In Laudato Si', Pope Francis begins by reviewing the state of our Common Home (planet Earth), the views of the Gospel about Creation and the human roots of the present ecological crisis. The encyclical offers actions, including the need for ecological education and spirituality.

Father Massaro then reviewed the development of Catholic teaching about a "creation-centered" model in our dealings with the natural world.

Father Massaro called attention to three environmental teachings Pope Francis emphasizes in Laudato Si'. First, that we all have a solemn duty to respect the right of all people to clean drinking water. Second, the preservation of biodiversity must be a strong social priority. And third, all currently living humans have an ecological obligation both to future generations of humans and to all future living things, with whom we are called to live in solidarity.

The lecture concluded with a discussion by an interfaith panel of Bay Area religious leaders speaking about their different faith perspectives on Creation, Nature, and our responsibility toward them.
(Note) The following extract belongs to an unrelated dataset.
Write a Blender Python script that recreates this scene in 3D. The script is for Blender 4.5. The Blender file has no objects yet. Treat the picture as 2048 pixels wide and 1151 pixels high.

They included representatives of the California Interfaith Power and Light, Vedanta Society of Northern California, the Islamic Cultural Center of Northern California, the Tibetan Buddhist lineage of Lama Norbu, and Sister Shalet Mendonca of the Bethany Sisters, India, a doctoral student at the Jesuit School, who spoke about her work in empowering women religious to respond to Laudato Si'.